Request: Copy verbatim the block of lines in the entries below whose first line contains "The Blender Python" and whose last line contains "mr.location = (WX-.0175, cy, cz-az);". Leave out all other lines.

## begin Records for this task

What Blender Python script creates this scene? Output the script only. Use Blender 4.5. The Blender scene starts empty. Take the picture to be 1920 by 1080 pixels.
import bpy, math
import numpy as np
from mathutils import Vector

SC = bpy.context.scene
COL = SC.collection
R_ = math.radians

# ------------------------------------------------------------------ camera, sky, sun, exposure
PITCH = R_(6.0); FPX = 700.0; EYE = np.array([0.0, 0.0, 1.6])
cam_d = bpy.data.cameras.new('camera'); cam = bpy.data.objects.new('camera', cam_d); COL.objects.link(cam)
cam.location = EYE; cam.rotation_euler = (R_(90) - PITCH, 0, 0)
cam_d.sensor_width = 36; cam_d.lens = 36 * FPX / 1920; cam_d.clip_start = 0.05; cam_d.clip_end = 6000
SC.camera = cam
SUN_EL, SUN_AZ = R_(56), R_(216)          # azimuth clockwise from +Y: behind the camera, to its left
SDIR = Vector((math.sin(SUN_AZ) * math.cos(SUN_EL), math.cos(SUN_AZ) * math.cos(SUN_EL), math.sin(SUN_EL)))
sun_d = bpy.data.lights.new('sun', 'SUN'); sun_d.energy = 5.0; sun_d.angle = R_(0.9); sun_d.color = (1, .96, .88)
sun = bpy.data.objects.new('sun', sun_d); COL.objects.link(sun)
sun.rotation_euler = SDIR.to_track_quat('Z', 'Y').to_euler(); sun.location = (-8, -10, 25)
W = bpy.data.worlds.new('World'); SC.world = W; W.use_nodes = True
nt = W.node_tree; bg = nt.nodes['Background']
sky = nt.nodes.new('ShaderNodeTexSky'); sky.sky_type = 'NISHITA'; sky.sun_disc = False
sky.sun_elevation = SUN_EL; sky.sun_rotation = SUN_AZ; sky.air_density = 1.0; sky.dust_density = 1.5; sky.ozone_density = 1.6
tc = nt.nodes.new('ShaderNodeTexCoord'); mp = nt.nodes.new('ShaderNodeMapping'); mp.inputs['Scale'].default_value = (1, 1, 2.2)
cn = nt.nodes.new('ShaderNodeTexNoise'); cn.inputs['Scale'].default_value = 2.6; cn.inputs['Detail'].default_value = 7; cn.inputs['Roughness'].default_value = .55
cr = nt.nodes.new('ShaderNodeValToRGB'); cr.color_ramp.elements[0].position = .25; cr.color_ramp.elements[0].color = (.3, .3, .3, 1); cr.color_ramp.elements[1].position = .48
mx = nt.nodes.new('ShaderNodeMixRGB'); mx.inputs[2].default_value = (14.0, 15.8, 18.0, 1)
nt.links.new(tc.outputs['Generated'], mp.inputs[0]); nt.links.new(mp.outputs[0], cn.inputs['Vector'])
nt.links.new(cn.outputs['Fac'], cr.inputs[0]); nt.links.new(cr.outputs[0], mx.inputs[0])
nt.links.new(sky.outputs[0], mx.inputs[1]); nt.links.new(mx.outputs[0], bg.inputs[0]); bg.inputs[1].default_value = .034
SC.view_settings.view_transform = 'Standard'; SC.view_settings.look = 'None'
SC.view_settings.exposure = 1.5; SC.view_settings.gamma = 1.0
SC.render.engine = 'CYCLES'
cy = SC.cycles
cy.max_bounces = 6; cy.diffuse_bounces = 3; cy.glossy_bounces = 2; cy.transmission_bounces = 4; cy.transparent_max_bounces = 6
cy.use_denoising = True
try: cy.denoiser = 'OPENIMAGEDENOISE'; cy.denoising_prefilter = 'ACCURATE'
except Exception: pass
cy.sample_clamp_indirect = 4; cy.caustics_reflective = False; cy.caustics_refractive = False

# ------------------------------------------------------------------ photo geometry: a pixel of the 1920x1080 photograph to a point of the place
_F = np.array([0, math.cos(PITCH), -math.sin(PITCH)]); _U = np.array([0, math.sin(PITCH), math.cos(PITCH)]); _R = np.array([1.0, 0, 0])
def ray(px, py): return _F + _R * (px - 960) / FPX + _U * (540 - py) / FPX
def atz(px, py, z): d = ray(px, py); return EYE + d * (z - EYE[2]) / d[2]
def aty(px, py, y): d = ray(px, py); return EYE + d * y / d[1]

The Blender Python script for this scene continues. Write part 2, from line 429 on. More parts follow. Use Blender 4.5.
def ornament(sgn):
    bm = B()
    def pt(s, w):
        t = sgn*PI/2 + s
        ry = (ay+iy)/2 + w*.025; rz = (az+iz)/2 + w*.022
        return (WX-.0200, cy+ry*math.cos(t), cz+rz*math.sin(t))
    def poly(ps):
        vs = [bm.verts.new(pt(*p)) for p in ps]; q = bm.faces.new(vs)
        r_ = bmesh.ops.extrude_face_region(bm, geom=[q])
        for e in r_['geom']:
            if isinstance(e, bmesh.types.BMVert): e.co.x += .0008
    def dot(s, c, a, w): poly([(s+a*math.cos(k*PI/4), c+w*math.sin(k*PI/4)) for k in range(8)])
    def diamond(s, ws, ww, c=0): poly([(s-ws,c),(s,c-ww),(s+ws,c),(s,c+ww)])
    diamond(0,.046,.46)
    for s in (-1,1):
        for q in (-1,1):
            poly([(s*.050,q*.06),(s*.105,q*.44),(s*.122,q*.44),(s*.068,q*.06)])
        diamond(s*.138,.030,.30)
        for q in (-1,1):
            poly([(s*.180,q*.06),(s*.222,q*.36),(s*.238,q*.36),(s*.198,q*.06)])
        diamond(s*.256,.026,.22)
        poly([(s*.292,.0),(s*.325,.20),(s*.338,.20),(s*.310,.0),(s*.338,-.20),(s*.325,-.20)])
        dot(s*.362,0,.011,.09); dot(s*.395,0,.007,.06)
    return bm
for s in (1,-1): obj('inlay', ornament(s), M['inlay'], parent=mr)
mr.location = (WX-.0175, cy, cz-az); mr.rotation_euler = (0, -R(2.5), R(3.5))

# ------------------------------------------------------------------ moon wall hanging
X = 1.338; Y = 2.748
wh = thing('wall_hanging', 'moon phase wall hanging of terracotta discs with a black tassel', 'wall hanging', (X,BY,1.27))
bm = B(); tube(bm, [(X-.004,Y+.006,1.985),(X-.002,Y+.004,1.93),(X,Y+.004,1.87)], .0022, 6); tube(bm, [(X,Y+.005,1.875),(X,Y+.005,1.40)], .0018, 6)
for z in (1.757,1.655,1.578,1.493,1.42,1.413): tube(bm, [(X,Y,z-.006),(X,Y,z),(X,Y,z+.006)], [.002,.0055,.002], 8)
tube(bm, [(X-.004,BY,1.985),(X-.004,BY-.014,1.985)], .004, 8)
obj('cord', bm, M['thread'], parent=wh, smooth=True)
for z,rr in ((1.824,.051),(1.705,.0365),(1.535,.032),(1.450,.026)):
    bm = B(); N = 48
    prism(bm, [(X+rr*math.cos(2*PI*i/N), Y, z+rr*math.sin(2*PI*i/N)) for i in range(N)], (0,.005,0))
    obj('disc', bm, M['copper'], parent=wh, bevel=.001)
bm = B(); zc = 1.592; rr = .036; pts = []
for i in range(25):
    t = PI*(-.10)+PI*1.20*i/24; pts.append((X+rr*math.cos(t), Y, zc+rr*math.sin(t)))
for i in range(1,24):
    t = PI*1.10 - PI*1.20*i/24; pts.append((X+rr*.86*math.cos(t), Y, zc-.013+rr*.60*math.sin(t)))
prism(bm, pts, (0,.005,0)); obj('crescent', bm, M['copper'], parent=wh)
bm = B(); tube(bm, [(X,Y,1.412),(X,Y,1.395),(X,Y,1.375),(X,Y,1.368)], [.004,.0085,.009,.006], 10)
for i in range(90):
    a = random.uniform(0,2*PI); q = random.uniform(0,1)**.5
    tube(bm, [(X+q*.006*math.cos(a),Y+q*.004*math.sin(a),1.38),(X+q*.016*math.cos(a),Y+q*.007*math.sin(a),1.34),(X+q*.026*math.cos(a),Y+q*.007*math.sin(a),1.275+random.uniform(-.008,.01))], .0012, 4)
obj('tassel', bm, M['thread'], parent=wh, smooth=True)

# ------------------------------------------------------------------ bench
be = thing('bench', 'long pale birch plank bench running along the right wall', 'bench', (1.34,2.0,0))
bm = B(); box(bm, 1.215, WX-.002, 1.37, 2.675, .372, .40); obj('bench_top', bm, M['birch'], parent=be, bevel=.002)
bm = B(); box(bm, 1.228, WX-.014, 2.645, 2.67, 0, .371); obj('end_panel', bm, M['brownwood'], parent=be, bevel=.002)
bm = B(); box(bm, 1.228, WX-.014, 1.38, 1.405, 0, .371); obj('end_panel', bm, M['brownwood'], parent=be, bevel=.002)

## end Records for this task

Result of the task:
The Blender Python script for this scene continues. Write part 2, from line 429 on. More parts follow. Use Blender 4.5.
def ornament(sgn):
    bm = B()
    def pt(s, w):
        t = sgn*PI/2 + s
        ry = (ay+iy)/2 + w*.025; rz = (az+iz)/2 + w*.022
        return (WX-.0200, cy+ry*math.cos(t), cz+rz*math.sin(t))
    def poly(ps):
        vs = [bm.verts.new(pt(*p)) for p in ps]; q = bm.faces.new(vs)
        r_ = bmesh.ops.extrude_face_region(bm, geom=[q])
        for e in r_['geom']:
            if isinstance(e, bmesh.types.BMVert): e.co.x += .0008
    def dot(s, c, a, w): poly([(s+a*math.cos(k*PI/4), c+w*math.sin(k*PI/4)) for k in range(8)])
    def diamond(s, ws, ww, c=0): poly([(s-ws,c),(s,c-ww),(s+ws,c),(s,c+ww)])
    diamond(0,.046,.46)
    for s in (-1,1):
        for q in (-1,1):
            poly([(s*.050,q*.06),(s*.105,q*.44),(s*.122,q*.44),(s*.068,q*.06)])
        diamond(s*.138,.030,.30)
        for q in (-1,1):
            poly([(s*.180,q*.06),(s*.222,q*.36),(s*.238,q*.36),(s*.198,q*.06)])
        diamond(s*.256,.026,.22)
        poly([(s*.292,.0),(s*.325,.20),(s*.338,.20),(s*.310,.0),(s*.338,-.20),(s*.325,-.20)])
        dot(s*.362,0,.011,.09); dot(s*.395,0,.007,.06)
    return bm
for s in (1,-1): obj('inlay', ornament(s), M['inlay'], parent=mr)
mr.location = (WX-.0175, cy, cz-az); mr.rotation_euler = (0, -R(2.5), R(3.5))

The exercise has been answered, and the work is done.